Ultra-low-cost Spirit Airlines model under strain
Spirit, which has $2.4 billion in long-term debt and posted a negative free cash flow of $1 billion at the end of the second quarter, filed for its second bankruptcy in less than a year at the end of August.
“Since emerging from our previous restructuring, which was targeted exclusively on reducing Spirit’s funded debt and raising equity capital, it has become clear that there is much more work to be done and many more tools are available to best position Spirit for the future,” said Dave Davis, President and Chief Executive Officer. “We have evaluated every corner of our business and are proceeding with a comprehensive approach in which we will be far more strategic about our fleet, markets and opportunities.”

The new Spirit Airlines restructuring plan includes:
- Redesigning its network: Focusing on key markets and reducing its presence in specific markets.
- Optimising its fleet size: Spirit will adjust its fleet to match capacity. The airline expects this will “significantly lower” its debt and lease obligations, generating “hundreds of millions of dollars in annual operating savings.”
- Addressing its cost structure: By optimising efficiencies across the business.

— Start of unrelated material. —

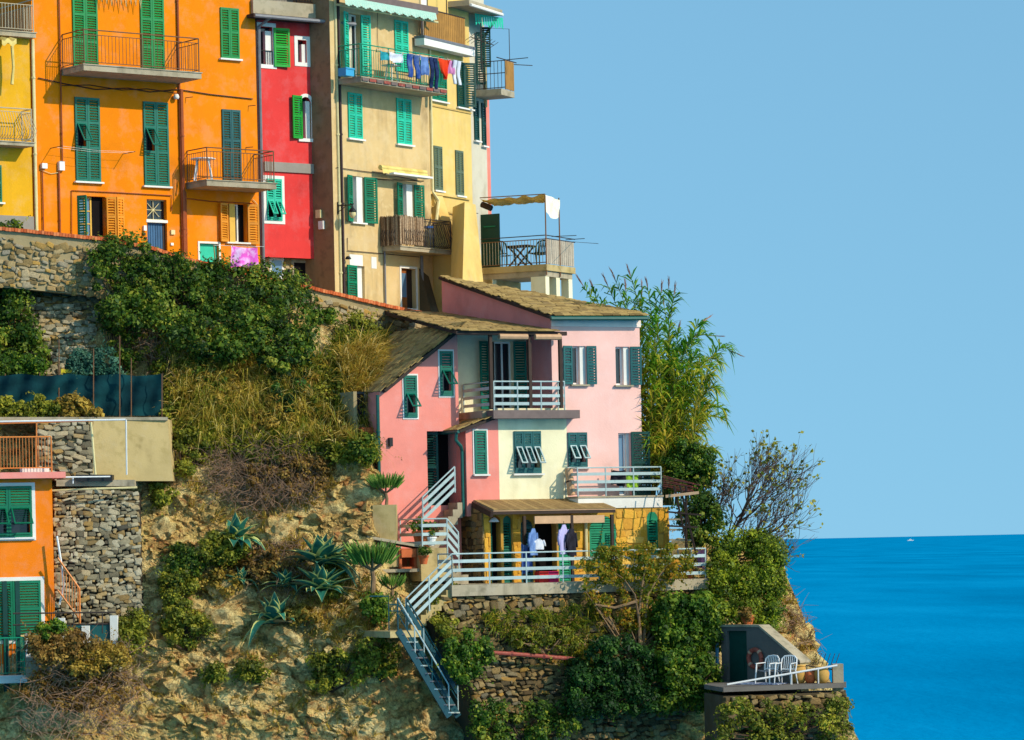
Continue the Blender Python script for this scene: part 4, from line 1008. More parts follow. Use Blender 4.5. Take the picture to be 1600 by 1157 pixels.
# --- pale yellow house with buttress ---------------------------------
A3 = 62.0
e = BG.hit(668, 300); YP = BG.wor((e[0], .12, 0))
YR = Frame('pale_yellow_house', 668, 480, YP.y, A3, 'tall pale yellow house with sloping buttresses at its foot', 'house')
def yellow_right():
    f = YR; g = f.root
    uR = f.hit(736, 200)[0]; zt = f.hit(700, -150)[1]; zb = f.hit(690, BOT)[1]
    facade(f, 'wall', 'yellow_r', 0, uR, zb, zt, [], depth=6)
    closed_pair(f, f.rect(677, 229, 690, 298), 'olive'); closed_pair(f, f.rect(711, 236, 723, 306), 'olive')
    r = f.rect(672, 140, 697, 158); closed_pair(f, (r[0], r[1], r[2], r[3] + .9), 'mgreen')
    r = f.rect(713, 98, 724, 168); leaf(g, r[1] - r[0], r[3] - r[2], 'dgreen', (r[0], -.03, r[2])); r2 = f.rect(724, 100, 736, 168); leaf(g, (r2[1] - r2[0]) * .8, r2[3] - r2[2], 'dgreen', (r2[0], -.03, r2[2]), R(-35)); sill(f, (r[0], r2[1], r[2], r[3]))
    # awning box
    w = .45; ua = f.hit(663, 66, w)[0]; ub = f.hit(742, 80, w)[0]; z0 = f.hit(700, 74, w)[1]
    a = MB().box(ua, ub, -w, -w + .35, z0 - .1, z0 + .12).build('awning_box', 'whitetrim', g); MB().box(ua - .01, ub + .01, -w - .02, -w + .37, z0 + .12, z0 + .2).build('awning_lid', 'pipe_grey', a)
    # loggia with brown planks
    w = .35; ua = f.hit(663, 40, w)[0]; ub = f.hit(727, 55, w)[0]; z0 = f.hit(690, 68, w)[1]; z1 = f.hit(695, 22, w)[1]
    b = MB().box(ua, ub, -w, .02, z0 - .15, z0).build('balcony', 'concrete', g); N = 22
    for k in range(N): MB().box(ua + (ub - ua) * (k + .06) / N, ua + (ub - ua) * (k + .94) / N, -w, -w + .025, z0, z1).build('plank', 'clad', b)
    MB().tube([(ua, -w, z1 + .02), (ub, -w, z1 + .02)], .02, 6).build('rail', 'rail_dark', b)
    for k in (.08, .55): MB().tube([(ua + (ub - ua) * k, -w, z1), (ua + (ub - ua) * k, -w, z1 + 1.5)], .018, 6).build('post', 'rail_dark', b)
    # string course and pipe
    za = f.hit(680, 302)[1]; MB().box(.02, uR - .25, -.07, .0, za - .06, za + .02).build('string_course', 'yellow_r', g)
    zc = f.hit(690, 168)[1]; MB().box(.02, uR, -.035, 0, zc - .03, zc + .02).build('string_course', 'ochre_butt', g)
    u, z0 = f.hit(671, 70, .07); z1 = f.hit(676, 300, .07)[1]; u2, z2 = f.hit(682, 345, .4)
    pipe(g, [(u, -.07, z0), (u, -.07, z1), (u + .15, -.2, z1 - .3), (u2, -.4, z2)], .055, 'pipe_cream')
    def run(pts, r, mat, w=.04, nm='cable'):
        P = []
        for a in pts: uu, z = f.hit(a[0], a[1], w); P.append((uu, -w, z))
        MB().tube(P, r, 5).build(nm, mat, g)
    run([(672, 322), (700, 332), (722, 338)], .02, 'ochre_butt', .08)
    # sloping buttresses: prisms thickening towards the ground
    def butt(pa, pb, pytop, w1, mat, ybot=500):
        ua = f.hit(pa, pytop)[0]; ub = f.hit(pb, pytop)[0]; zt_ = f.hit((pa + pb) / 2, pytop)[1]; zb_ = zb
        k = (zt_ - zb_)
        m = MB(); m.prism([(ua, 0.0, zt_), (ua, -w1, zb_), (ua, 0.0, zb_)], (ub - ua, 0, 0)); return m.build('buttress', mat, g)
    butt(674, 690, 300, 2.2, 'yellow_r'); butt(690, 706, 330, 1.5, 'ochre_butt')
    # dark stone foot beside the street door
    m = MB(); m.prism([(-.55, -.02, f.hit(670, 420)[1]), (-.55, -1.2, zb), (-.55, 0, zb)], (.5, 0, 0)); m.build('stone_foot', 'mortar', g)
    # chain of small brackets
    r = f.rect(700, 332, 712, 334); MB().tube([(r[0], -.5, r[3]), (r[1] + .5, -.55, r[3] - .02)], .012, 5).build('iron_rod', 'rail_dark', g)
yellow_right()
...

- Push forward with its new business model that includes Spirit First, Premium Economy and Value fares: The airline said it will “expand the opportunities for travellers to choose premium options.”
The once successful ultra-low-cost model is under strain as mainline carriers adopt more low-cost tactics of product unbundling and improve their ancillary strategies. In response, low-cost carriers are pivoting from one-seat-fits-all cabins to differentiated premium products.
Davies assured the airline’s customers that they could “continue to rely on Spirit to provide high-value travel options and connect them with the people and places that matter most.”